** DO THIS **
Here are some records; copy every line that holds the word "Write".

** DATA LISTING **
┌──
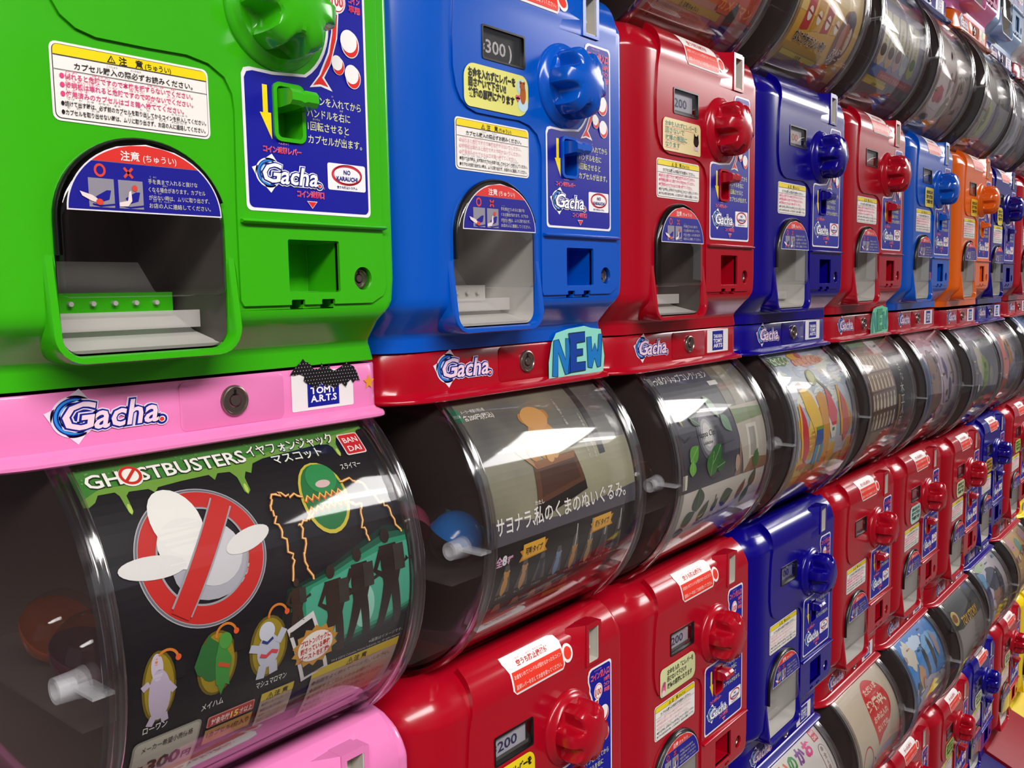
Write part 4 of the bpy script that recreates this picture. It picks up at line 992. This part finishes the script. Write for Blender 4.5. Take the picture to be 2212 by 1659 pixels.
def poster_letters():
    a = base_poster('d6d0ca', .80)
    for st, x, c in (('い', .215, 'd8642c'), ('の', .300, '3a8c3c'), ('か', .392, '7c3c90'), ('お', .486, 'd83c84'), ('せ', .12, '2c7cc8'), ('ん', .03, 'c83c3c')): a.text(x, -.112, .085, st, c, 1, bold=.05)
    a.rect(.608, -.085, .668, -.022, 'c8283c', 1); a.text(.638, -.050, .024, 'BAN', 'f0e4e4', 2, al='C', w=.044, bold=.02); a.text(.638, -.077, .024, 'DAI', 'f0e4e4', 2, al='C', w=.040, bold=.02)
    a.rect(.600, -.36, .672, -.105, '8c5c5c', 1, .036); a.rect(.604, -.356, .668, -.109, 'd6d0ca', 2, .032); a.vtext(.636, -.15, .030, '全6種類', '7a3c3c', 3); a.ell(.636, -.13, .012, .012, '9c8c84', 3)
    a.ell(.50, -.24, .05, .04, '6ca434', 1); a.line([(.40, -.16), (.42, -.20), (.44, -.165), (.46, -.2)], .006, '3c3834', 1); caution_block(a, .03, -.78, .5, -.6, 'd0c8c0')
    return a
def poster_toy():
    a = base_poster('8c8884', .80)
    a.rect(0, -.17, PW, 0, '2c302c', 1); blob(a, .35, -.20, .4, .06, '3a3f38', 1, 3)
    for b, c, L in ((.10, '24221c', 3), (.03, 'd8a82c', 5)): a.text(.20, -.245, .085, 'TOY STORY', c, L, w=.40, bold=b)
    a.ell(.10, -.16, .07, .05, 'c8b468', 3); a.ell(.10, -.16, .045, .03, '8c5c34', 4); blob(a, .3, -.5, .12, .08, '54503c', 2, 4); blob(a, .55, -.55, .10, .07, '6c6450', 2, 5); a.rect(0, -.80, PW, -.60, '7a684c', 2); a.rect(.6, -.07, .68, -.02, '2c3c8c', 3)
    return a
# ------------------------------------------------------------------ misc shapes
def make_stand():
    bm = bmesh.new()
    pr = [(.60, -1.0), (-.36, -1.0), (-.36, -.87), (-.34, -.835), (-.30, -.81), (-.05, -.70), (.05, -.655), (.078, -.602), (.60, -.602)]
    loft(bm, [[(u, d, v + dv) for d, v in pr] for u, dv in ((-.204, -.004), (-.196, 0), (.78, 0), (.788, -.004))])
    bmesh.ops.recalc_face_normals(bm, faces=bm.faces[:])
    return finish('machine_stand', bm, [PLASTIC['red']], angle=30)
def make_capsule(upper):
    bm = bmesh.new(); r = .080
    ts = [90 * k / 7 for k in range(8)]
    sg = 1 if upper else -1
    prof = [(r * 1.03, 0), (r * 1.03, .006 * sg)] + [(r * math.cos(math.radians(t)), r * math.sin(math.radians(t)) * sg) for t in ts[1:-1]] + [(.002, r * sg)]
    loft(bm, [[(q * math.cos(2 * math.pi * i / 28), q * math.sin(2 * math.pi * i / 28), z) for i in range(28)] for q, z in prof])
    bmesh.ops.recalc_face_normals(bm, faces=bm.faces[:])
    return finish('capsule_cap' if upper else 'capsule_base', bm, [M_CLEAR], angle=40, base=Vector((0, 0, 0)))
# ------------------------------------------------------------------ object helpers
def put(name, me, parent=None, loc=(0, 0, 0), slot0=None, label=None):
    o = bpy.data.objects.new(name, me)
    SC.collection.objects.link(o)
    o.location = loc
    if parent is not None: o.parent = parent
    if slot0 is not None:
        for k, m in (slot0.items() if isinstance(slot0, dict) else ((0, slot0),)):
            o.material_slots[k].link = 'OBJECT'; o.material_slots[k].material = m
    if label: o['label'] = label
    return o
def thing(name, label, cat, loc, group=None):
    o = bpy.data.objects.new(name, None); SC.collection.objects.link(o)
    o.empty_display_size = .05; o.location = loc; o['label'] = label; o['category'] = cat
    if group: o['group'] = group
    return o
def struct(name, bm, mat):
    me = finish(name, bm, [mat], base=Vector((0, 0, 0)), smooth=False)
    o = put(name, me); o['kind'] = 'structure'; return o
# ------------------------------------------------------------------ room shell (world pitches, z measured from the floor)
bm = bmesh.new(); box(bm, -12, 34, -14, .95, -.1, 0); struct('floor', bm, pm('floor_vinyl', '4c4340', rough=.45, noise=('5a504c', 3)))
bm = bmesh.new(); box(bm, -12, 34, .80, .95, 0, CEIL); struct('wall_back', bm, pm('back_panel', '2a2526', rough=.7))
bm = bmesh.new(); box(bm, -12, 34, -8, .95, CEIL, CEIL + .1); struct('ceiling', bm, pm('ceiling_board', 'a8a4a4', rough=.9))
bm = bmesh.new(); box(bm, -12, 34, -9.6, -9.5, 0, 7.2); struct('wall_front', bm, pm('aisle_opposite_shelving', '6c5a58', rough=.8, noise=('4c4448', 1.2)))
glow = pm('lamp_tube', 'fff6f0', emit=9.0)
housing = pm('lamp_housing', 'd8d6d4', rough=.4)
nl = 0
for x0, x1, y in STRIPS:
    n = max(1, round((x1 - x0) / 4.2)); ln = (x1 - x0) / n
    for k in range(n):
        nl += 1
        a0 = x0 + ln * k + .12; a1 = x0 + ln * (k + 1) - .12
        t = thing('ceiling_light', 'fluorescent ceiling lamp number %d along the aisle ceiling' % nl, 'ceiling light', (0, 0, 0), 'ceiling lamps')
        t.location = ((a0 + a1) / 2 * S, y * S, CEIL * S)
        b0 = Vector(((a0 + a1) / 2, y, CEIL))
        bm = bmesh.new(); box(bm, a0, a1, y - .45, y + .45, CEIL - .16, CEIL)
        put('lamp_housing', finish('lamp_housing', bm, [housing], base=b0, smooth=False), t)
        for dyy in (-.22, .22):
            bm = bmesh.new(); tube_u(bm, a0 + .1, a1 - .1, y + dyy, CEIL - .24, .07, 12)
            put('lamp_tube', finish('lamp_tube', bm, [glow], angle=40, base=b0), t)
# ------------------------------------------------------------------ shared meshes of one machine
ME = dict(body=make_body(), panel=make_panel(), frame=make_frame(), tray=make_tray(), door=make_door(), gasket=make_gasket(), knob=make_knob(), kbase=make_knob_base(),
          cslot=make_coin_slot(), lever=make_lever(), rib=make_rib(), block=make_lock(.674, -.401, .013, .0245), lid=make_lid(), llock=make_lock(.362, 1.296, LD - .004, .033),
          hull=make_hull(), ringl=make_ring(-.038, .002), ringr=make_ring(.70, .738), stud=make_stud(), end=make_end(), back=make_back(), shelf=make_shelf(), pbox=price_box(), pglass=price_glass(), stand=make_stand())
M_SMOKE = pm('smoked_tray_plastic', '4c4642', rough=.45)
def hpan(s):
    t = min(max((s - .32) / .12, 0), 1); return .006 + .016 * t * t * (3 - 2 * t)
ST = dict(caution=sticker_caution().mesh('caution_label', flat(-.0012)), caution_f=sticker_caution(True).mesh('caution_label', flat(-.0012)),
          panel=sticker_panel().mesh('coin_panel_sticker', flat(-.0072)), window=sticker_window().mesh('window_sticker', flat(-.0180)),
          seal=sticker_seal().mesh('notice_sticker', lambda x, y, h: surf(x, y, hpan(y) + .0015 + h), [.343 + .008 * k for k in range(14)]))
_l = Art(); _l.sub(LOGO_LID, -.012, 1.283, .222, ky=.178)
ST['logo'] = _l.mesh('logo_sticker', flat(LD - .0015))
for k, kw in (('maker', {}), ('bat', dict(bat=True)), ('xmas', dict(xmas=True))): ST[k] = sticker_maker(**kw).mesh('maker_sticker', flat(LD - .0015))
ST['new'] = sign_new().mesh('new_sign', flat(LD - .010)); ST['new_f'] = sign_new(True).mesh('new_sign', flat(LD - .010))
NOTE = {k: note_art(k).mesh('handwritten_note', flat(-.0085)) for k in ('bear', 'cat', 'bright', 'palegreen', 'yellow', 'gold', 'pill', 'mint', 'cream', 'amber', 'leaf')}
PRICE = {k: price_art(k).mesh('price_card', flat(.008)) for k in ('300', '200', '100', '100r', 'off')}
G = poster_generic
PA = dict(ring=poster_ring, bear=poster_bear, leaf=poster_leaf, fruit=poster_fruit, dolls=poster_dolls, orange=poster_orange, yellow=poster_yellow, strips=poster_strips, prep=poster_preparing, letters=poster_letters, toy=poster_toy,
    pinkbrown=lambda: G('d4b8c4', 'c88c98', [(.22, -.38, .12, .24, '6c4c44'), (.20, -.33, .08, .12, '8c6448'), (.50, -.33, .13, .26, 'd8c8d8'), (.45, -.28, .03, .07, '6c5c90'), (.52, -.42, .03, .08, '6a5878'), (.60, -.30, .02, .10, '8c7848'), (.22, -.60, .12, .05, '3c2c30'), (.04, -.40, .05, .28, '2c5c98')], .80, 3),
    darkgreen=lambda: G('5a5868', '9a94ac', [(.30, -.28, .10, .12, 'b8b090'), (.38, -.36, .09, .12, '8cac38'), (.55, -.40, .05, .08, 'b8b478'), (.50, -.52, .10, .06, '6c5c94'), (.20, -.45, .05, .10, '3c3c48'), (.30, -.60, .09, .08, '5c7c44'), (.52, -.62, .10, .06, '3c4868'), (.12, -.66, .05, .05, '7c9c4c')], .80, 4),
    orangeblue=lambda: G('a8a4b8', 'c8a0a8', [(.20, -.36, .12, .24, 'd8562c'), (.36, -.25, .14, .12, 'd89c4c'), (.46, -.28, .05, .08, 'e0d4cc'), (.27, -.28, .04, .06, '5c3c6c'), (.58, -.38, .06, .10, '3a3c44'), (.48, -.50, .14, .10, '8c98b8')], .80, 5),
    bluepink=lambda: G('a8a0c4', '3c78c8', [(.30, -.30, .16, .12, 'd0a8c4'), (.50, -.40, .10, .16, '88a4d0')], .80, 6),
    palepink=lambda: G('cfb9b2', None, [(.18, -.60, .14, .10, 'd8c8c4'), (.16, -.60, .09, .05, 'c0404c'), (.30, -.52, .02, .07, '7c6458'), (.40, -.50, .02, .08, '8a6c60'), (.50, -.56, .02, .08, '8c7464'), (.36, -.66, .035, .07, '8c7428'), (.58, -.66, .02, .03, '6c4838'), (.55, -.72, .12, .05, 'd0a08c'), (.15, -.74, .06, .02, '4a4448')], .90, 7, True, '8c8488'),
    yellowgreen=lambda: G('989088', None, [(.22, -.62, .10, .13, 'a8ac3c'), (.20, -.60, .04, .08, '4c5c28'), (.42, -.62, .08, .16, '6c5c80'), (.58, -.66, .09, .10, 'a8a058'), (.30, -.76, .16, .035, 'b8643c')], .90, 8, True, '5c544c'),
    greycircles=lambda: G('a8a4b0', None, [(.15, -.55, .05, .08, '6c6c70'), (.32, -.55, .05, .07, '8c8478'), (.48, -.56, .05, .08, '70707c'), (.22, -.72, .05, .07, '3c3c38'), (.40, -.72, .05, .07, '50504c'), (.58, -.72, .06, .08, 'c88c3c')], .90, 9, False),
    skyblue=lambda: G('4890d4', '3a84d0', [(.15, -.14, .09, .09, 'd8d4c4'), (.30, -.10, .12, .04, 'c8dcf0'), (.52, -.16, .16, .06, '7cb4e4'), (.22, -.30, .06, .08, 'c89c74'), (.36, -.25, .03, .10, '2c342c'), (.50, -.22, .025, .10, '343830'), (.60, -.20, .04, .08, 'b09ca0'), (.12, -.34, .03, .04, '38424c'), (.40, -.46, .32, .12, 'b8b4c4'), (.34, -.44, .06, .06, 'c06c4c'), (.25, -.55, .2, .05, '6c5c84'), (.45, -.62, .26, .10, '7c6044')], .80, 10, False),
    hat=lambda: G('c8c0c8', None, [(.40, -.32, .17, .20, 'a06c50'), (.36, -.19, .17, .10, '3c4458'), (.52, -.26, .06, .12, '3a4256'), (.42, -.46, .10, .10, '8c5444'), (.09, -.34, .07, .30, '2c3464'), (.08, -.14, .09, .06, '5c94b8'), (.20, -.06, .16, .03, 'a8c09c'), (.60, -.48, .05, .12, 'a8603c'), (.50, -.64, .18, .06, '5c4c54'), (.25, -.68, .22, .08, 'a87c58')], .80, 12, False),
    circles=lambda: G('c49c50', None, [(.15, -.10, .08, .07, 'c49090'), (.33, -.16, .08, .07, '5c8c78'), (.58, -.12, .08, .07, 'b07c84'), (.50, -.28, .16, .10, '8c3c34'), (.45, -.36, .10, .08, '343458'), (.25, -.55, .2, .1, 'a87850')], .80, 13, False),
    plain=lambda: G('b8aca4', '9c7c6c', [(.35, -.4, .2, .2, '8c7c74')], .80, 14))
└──
┌──
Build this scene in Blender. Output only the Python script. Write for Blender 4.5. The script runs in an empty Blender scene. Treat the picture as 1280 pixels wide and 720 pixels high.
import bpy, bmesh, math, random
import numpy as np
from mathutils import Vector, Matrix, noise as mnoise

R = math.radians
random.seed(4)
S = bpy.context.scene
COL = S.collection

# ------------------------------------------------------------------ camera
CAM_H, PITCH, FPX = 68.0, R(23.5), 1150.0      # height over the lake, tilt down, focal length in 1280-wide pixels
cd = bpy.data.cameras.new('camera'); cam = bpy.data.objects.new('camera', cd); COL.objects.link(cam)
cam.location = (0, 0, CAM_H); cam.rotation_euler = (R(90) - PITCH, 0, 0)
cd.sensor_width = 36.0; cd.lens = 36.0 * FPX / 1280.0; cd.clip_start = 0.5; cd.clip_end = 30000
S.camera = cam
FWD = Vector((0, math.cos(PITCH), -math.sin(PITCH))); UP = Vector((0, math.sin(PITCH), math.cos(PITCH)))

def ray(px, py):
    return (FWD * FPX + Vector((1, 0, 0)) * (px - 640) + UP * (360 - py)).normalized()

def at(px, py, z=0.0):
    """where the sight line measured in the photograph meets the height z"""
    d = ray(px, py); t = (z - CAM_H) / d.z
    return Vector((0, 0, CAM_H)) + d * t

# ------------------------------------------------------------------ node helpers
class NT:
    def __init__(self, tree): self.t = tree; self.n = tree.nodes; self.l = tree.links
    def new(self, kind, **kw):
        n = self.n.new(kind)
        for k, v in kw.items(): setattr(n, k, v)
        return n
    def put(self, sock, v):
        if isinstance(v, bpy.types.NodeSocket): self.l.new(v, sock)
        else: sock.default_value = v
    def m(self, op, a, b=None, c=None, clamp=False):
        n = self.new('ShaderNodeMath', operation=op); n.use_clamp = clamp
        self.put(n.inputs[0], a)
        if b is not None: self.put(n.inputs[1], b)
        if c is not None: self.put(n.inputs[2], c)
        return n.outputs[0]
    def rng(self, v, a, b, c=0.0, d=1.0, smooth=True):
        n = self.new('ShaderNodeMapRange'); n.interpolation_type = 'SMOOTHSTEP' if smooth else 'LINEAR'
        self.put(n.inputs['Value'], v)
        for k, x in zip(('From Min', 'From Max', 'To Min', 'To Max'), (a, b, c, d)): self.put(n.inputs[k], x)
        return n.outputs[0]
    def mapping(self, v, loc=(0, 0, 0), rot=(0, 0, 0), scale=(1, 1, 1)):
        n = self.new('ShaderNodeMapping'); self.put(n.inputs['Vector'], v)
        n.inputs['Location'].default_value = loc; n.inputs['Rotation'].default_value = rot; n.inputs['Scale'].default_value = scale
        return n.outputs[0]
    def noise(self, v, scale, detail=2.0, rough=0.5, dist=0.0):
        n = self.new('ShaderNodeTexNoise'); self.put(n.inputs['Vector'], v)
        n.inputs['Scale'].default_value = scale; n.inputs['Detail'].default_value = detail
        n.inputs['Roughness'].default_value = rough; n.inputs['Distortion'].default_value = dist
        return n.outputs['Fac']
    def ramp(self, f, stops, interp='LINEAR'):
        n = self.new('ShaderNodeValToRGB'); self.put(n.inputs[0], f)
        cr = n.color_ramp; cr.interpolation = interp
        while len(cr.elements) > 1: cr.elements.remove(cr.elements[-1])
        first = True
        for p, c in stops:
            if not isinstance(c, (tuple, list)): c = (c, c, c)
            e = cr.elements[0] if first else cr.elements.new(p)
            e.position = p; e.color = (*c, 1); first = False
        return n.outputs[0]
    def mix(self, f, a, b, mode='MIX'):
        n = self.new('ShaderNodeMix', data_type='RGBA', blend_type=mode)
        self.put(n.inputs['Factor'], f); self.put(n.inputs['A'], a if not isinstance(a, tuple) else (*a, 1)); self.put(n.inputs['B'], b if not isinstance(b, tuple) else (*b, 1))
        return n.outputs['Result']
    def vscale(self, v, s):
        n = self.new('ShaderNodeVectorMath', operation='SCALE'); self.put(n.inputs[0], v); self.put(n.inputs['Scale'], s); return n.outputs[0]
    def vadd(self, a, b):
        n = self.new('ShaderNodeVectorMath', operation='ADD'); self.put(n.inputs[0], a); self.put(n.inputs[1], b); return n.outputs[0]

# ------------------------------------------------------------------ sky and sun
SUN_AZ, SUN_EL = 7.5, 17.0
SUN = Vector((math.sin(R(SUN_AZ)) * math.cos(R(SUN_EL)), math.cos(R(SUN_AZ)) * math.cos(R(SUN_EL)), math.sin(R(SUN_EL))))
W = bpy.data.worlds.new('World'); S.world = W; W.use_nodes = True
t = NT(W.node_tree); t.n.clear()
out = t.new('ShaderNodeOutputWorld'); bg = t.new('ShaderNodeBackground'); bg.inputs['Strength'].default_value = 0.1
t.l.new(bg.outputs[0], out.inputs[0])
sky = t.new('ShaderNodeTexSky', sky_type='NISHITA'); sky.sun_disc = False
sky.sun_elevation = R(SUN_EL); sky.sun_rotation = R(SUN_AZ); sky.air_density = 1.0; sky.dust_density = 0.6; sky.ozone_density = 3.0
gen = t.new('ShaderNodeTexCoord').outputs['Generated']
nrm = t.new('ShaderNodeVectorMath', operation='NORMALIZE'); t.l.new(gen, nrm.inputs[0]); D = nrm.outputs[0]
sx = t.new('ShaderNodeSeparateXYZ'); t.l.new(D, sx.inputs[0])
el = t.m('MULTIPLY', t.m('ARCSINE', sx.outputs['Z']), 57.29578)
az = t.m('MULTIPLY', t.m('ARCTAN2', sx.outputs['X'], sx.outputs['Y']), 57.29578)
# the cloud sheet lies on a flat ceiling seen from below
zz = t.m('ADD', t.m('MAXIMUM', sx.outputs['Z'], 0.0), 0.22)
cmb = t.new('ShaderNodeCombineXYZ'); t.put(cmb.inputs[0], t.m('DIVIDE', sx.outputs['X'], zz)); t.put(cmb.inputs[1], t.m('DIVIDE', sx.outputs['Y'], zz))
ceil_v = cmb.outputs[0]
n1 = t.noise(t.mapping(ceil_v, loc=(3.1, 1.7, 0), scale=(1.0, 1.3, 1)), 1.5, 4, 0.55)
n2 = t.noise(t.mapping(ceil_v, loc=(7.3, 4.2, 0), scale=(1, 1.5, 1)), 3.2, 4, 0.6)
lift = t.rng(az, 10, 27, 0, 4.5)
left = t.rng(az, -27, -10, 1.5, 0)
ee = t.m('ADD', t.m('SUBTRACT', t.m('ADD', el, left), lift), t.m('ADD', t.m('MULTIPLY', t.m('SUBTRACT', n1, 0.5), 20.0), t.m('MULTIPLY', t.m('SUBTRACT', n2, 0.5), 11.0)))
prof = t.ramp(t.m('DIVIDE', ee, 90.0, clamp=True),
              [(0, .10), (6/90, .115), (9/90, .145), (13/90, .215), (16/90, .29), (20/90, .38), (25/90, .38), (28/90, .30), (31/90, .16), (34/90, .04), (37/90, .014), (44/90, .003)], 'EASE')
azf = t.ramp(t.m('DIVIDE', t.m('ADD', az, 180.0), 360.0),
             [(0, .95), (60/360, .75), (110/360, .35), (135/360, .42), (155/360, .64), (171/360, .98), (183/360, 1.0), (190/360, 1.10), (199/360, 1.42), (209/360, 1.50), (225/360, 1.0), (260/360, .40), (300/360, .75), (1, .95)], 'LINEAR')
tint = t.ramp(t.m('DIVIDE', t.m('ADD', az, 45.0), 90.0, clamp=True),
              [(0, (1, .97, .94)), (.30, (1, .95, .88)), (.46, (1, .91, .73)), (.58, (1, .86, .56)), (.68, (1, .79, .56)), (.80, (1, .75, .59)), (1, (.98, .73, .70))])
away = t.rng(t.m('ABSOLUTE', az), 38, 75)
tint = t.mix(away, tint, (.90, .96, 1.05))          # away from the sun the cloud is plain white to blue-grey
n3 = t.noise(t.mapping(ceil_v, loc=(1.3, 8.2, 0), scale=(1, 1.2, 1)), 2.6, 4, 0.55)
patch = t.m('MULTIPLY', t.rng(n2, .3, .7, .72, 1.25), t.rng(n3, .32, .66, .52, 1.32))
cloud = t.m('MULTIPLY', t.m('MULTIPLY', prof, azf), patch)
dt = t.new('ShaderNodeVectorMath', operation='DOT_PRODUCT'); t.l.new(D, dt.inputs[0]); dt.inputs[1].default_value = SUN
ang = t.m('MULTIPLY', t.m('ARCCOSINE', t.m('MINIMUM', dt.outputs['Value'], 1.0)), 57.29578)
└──
** SOLUTION FOR THIS EXERCISE **
Write part 4 of the bpy script that recreates this picture. It picks up at line 992. This part finishes the script. Write for Blender 4.5. Take the picture to be 2212 by 1659 pixels.
Build this scene in Blender. Output only the Python script. Write for Blender 4.5. The script runs in an empty Blender scene. Treat the picture as 1280 pixels wide and 720 pixels high.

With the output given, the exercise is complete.